1. How to create 2014 talking points in four easy to follow steps

File this under, “Marx Proven Wrong By Progressives and Liberals Once Again”.

The question this time is the relation between industrial capital and finance capital. According to DSWright (whoever the fuck she/he is) Michael Hudson, a heterodox economist,

“has long claimed that Marx’s contention that ultimately industrial capitalism would triumph over finance capitalism was wrong.”

In fact, according to DSWright, bankers now dominate the economy and subject productive employment to the “rent-seeking” priorities of finance capital. Says Hudson, in 1998,

“Whereas the old industrial capitalism sought profits, the new finance capitalism seeks capital gains mainly in the form of higher land prices and prices for other rent-yielding assets.”

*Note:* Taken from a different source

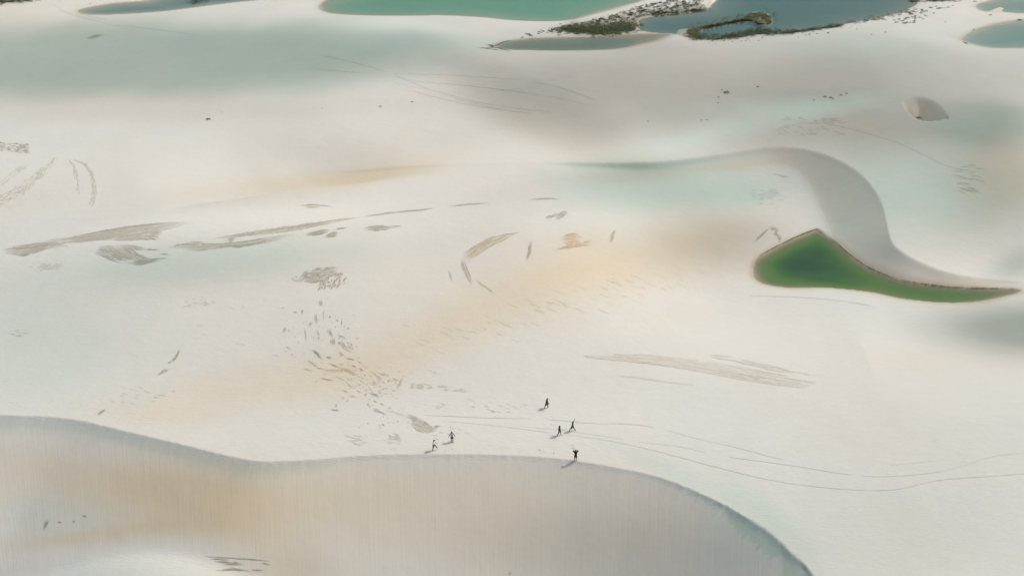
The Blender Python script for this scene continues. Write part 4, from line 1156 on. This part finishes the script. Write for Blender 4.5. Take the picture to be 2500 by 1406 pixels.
mats('shore_grass', 'thin grass at the far side of the sandy neck', along([(1600, 37), (1660, 31), (1715, 24)], 160, 9, 2.5, 8), 4)
mats('shore_grass', 'dark scrub in the far left corner', along([(-10, 6), (20, 4), (60, 0), (85, -4)], 190, 10, 3.5, 9), 5, (0.5, 1.2))
mats('shore_grass', 'scrub on the far shore beyond the blue lagoon point', along([(2225, 2), (2270, 3), (2310, 1), (2350, -2)], 150, 10, 2, 10), 6, (0.5, 1.2))
mats('shore_grass', 'weed clump in the water of the left lagoon', along([(470, 8), (490, 6), (505, 5)], 60, 6, 3, 11), 7)

# ------------------------------------------------------------------ people
def plain(name, c, rough=0.85):
    g = NG(name)
    tc = g.node('ShaderNodeTexCoord').outputs['Object']
    n = g.noise(tc, 9.0, 3)
    a = tuple(x * 0.8 for x in c); b = tuple(min(1, x * 1.15) for x in c)
    return g.out(g.principled(g.ramp(n, [(0.3, a), (0.7, b)]), rough, None, 0.25))
SKIN = plain('skin', (0.26, 0.14, 0.085), 0.6)
HAIR = plain('hair', (0.015, 0.012, 0.010), 0.6)
EYE = plain('eye', (0.02, 0.015, 0.012), 0.3)

def skin_mesh(name, chains, mat, sub=2):
    """chains: list of (points, radii, link) ; link = (chain index, point index) joins its first point to an earlier one"""
    V, E, RAD, roots = [], [], [], []
    first = []
    for pts, rad, link in chains:
        idx = []
        for k, (p, r) in enumerate(zip(pts, rad)):
            V.append(tuple(p)); RAD.append(r if isinstance(r, tuple) else (r, r)); idx.append(len(V) - 1)
            if k: E.append((idx[k - 1], idx[k]))
        if link is None:
            roots.append(idx[0])
        else:
            E.append((first[link[0]][link[1]], idx[0]))
        first.append(idx)
    me = bpy.data.meshes.new(name)
    me.from_pydata(V, E, [])
    o = bpy.data.objects.new(name, me)
    col.objects.link(o)
    md = o.modifiers.new('skin', 'SKIN'); md.use_smooth_shade = True
    sv = me.skin_vertices[0].data
    for i, r in enumerate(RAD):
        gk = 1.22 if r[0] > 0.03 else 1.05
        sv[i].radius = (r[0] * gk, r[1] * gk)
        sv[i].use_root = i in roots
    ss = o.modifiers.new('sub', 'SUBSURF'); ss.levels = sub; ss.render_levels = sub
    dg = bpy.context.evaluated_depsgraph_get()
    nm = bpy.data.meshes.new_from_object(o.evaluated_get(dg))
    o.modifiers.clear()
    o.data = nm
    nm.name = name
    nm.materials.clear(); nm.materials.append(mat)
    bpy.data.meshes.remove(me)
    return o

def rot(v, axis, a):
    from mathutils import Matrix
    return Matrix.Rotation(a, 3, axis) @ Vector(v)

def person(px, py, face, label, legs, arms, shirt, shorts, lean=4, height=1.72, head=(0, 0), shorts_len=0.62, sleeve=0.55, long_top=0.0, cap=False, hair_long=False):
    """local axes: +x is where the person faces, +y left, z up; legs/arms = ((swing, bend), ...) for left, right; arms also have a sideways angle"""
    Lr = R(lean)
    pel = Vector((0, 0, 0.94))
    def torso(h): return pel + Vector((math.sin(Lr) * h, 0, math.cos(Lr) * h))
    waist, chest, shz, neck = torso(0.14), torso(0.34), torso(0.46), torso(0.54)
    hy, hp = head
    hd = neck + Vector((0.02 + 0.10 * math.sin(R(hp)), 0, 0.09)); top = hd + Vector((0.03 * math.sin(R(hp)) + 0.005, 0, 0.10))
    leg_pts, arm_pts = [], []
    for sgn, (sw, bd) in zip((1, -1), legs):
        hip = pel + Vector((0, 0.09 * sgn, -0.04))
        th = Vector((math.sin(R(sw)), 0.02 * sgn, -math.cos(R(sw)))) * 0.43
        knee = hip + th
        a2 = sw - bd
        sh_ = Vector((math.sin(R(a2)), 0, -math.cos(R(a2)))) * 0.42
        ank = knee + sh_
        fa = a2 * 0.55
        heel = ank + Vector((-0.05, 0, -0.045)); toe = ank + Vector((0.15 * math.cos(R(fa)), 0.02 * sgn, -0.055 + 0.15 * math.sin(R(fa)) * 0.8))
        leg_pts.append((hip, knee, ank, toe))
    for sgn, (sw, ab, bd) in zip((1, -1), arms):
        s0 = shz + Vector((0, 0.185 * sgn, -0.02))
        d1 = Vector((math.sin(R(sw)) * math.cos(R(ab)), sgn * math.sin(R(ab)), -math.cos(R(sw)) * math.cos(R(ab))))
        el = s0 + d1 * 0.29
        ax = Vector((0, 1, 0))
        d2 = rot(d1, 'Y', -R(bd))
        if ab > 30:      # folded inwards towards the face
            d2 = rot(d2, 'X', R(bd * 0.75) * sgn)
        wr = el + d2 * 0.25
        if bd > 100:      # both hands brought up to the face
            el = s0 + Vector((0.13, 0.17 * sgn, 0.03)); tgt = hd + Vector((0.12, 0.055 * sgn, -0.03))
            d2 = (tgt - el).normalized(); wr = el + d2 * 0.235
        ha = wr + d2 * 0.09
        arm_pts.append((s0, el, wr, ha, d2))
    ch = [([pel, waist, chest, shz, neck, hd, top], [(0.135, 0.10), (0.125, 0.09), (0.15, 0.105), (0.11, 0.09), (0.055, 0.055), (0.095, 0.085), (0.075, 0.07)], None)]
    for sgn, (s0, el, wr, ha, d2) in zip((1, -1), arm_pts):
        ch.append(([s0, (s0 + el) / 2, el, (el + wr) / 2, wr, ha], [0.06, 0.052, 0.043, 0.042, 0.03, (0.042, 0.022)], (0, 3)))
    for sgn, (hip, kn, an, toe) in zip((1, -1), leg_pts):
        ch.append(([hip, (hip + kn) / 2, kn, kn * 0.6 + an * 0.4, an, toe], [0.095, 0.085, 0.06, 0.062, 0.04, (0.045, 0.028)], (0, 0)))
    for sgn, (s0, el, wr, ha, d2) in zip((1, -1), arm_pts):
        side = d2.cross(Vector((0, 0, 1)))
        side = side.normalized() if side.length > 1e-3 else Vector((0, 1, 0))
        pal = side.cross(d2)
        for k, (o_, L) in enumerate(((-0.03, 0.060), (-0.01, 0.075), (0.01, 0.080), (0.03, 0.072))):
            b0 = ha + side * o_ + d2 * 0.01
            ch.append(([b0, b0 + d2 * L * 0.5 + pal * 0.006, b0 + d2 * L - pal * 0.012], [0.0095, 0.009, 0.0075], None))
        b0 = wr + d2 * 0.03 + side * 0.035 * sgn
        ch.append(([b0, b0 + side * 0.025 * sgn + d2 * 0.03, b0 + side * 0.03 * sgn + d2 * 0.065], [0.012, 0.0105, 0.009], None))
    ch.append(([hd + Vector((0.085, 0, 0.01)), hd + Vector((0.115, 0, -0.008))], [0.014, 0.012], None))       # nose
    for sgn in (1, -1):
        ch.append(([hd + Vector((0, 0.085 * sgn, 0.015)), hd + Vector((-0.01, 0.10 * sgn, -0.005))], [0.018, 0.014], None))   # ears
    root = bpy.data.objects.new('person', None)
    col.objects.link(root)
    low = min(p[3].z for p in leg_pts) - 0.03
    low = min(low, min(p[2].z for p in leg_pts) - 0.05)
    parts = [skin_mesh('body', ch, SKIN)]
    # top
    tb = [([pel + Vector((0, 0, -0.02 - long_top)), waist, chest, shz, (shz + neck) / 2], [(0.165 + long_top * 0.15, 0.135 + long_top * 0.12), (0.155, 0.12), (0.175, 0.132), (0.135, 0.11), (0.085, 0.08)], None)]
    for (s0, el, wr, ha, d2) in arm_pts:
        end = s0.lerp(el, min(1, sleeve / 0.55)) if sleeve <= 0.55 else wr
        mid = (s0 + end) / 2 if sleeve <= 0.55 else el
        tb.append(([s0, mid, end], [0.078, 0.07, 0.066 if sleeve <= 0.55 else 0.05], (0, 3)))
    parts.append(skin_mesh('shirt', tb, shirt))
    sb = [([pel + Vector((0, 0, 0.10)), pel], [(0.15, 0.115), (0.155, 0.125)], None)]
    for (hip, kn, an, toe) in leg_pts:
        if shorts_len <= 1:
            e_ = hip.lerp(kn, shorts_len)
            sb.append(([hip, (hip + e_) / 2, e_], [0.115, 0.108, 0.10], (0, 1)))
        else:
            e_ = kn.lerp(an, shorts_len - 1)
            sb.append(([hip, (hip + kn) / 2, kn, e_], [0.115, 0.105, 0.08, 0.062], (0, 1)))
    parts.append(skin_mesh('trousers' if shorts_len > 1 else 'shorts', sb, shorts))
    hc = [([hd + Vector((-0.035, 0, -0.03)), hd + Vector((-0.03, 0, 0.05)), top + Vector((0.0, 0, 0.0))], [(0.085, 0.08), (0.105, 0.098), (0.085, 0.082)], None)]
    if hair_long:
        hc.append(([hd + Vector((-0.07, 0, -0.06)), neck + Vector((-0.08, 0, -0.02)), shz + Vector((-0.10, 0, -0.06))], [0.075, 0.07, 0.05], (0, 0)))
    parts.append(skin_mesh('hair', hc, HAIR))
    if cap:
        cc = [([hd + Vector((-0.01, 0, 0.06)), top + Vector((0.0, 0, 0.025))], [(0.112, 0.105), (0.085, 0.08)], None),
              ([hd + Vector((0.10, 0, 0.085)), hd + Vector((0.20, 0, 0.08))], [(0.08, 0.014), (0.06, 0.010)], None)]
        parts.append(skin_mesh('cap', cc, HAIR))
    for sgn in (1, -1):
        bm = bmesh.new(); bmesh.ops.create_icosphere(bm, subdivisions=1, radius=0.012)
        me = bpy.data.meshes.new('eye'); bm.to_mesh(me); bm.free(); me.materials.append(EYE)
        eo = bpy.data.objects.new('eye', me); col.objects.link(eo); eo.location = hd + Vector((0.086, 0.032 * sgn, 0.03))
        parts.append(eo)
    for p in parts:
        p.parent = root
        p.location = p.location + Vector((0, 0, -low))
    x, y, z = hit(np.array([float(px)]), np.array([float(py)]))
    root.location = (float(x[0]), float(y[0]), float(z[0]) - 0.015)
    root.rotation_euler = (0, 0, R(face))
    root.scale = (height / 1.72,) * 3
    root['label'] = label; root['category'] = 'person'; root['group'] = 'people walking along the dune crest'
    return root

WHITE = plain('white_cotton', (0.78, 0.86, 0.86)); BLUEG = plain('blue_grey_cotton', (0.46, 0.51, 0.56)); DARKG = plain('dark_green_shorts', (0.035, 0.05, 0.04))
BLACK = plain('black_cloth', (0.022, 0.024, 0.026)); CHAR = plain('charcoal_cloth', (0.05, 0.052, 0.05)); GREYC = plain('grey_cloth', (0.12, 0.122, 0.118)); STONE = plain('stone_trousers', (0.30, 0.28, 0.25))
MAROON = plain('maroon_cloth', (0.035, 0.014, 0.018))
person(1059, 1099, 5, 'person in white shirt and dark cap stepping forward near the crest', ((48, 30), (-8, 6)), ((35, 8, 20), (-10, 8, 15)), WHITE, BLACK, 6, 1.72, (0, 10), 0.6, 0.5, cap=True)
person(1104, 1079, 100, 'person in blue-grey shirt and dark shorts, arms held out', ((10, 8), (-6, 6)), ((4, 24, 10), (2, 24, 10)), BLUEG, DARKG, 4, 1.75, (0, 5), 0.75, 0.5, long_top=0.06)
person(1334, 996, 0, 'person in dark clothes striding alone, farthest from the crest', ((28, 34), (-20, 4)), ((-12, 6, 10), (18, 6, 25)), CHAR, CHAR, 9, 1.76, (0, 10), 1.0, 0.6)
person(1365, 1063, 2, 'person in black top and pale trousers walking between the track lines', ((24, 8), (-14, 10)), ((-8, 6, 10), (10, 6, 20)), BLACK, STONE, 5, 1.68, (0, 10), 1.6, 0.9, long_top=0.10, hair_long=True)
person(1397, 1052, 0, 'person in grey top striding with one arm raised forward', ((30, 4), (-30, 4)), ((150, 6, 6), (-15, 8, 10)), GREYC, CHAR, 7, 1.72, (0, 5), 1.0, 0.5, long_top=0.05)
person(1405, 1124, 95, 'person in maroon standing on the crest, hands raised to the head', ((8, 10), (-4, 6)), ((20, 62, 110), (20, 62, 110)), MAROON, MAROON, 3, 1.74, (0, 0), 1.05, 0.9, long_top=0.05)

hudsonIndustrial capital, in other words, only engages in healthy, wholesome profit-making, while finance capital seeks debt slavery and constantly rising physical and financial asset prices.

DSWright is happy to report Hudson’s correction of Marx has now been adopted into the arguments both of Joseph Stiglitz and of Paul Krugman. According to Stiglitz much of what goes on in the financial sector is unhealthy, vile rent seeking, not healthy, wholesome profit-making. Paul Krugman has recently declared America in the 21st century is now seeing “the growing importance of monopoly rents: profits that don’t represent returns on investment”. Krugman argues these monopoly rentiers with their market dominance actually may be prolonging the depression. The unprecedented duration of this depression is, “no puzzle here if rising profits reflect rents, not returns on investment.”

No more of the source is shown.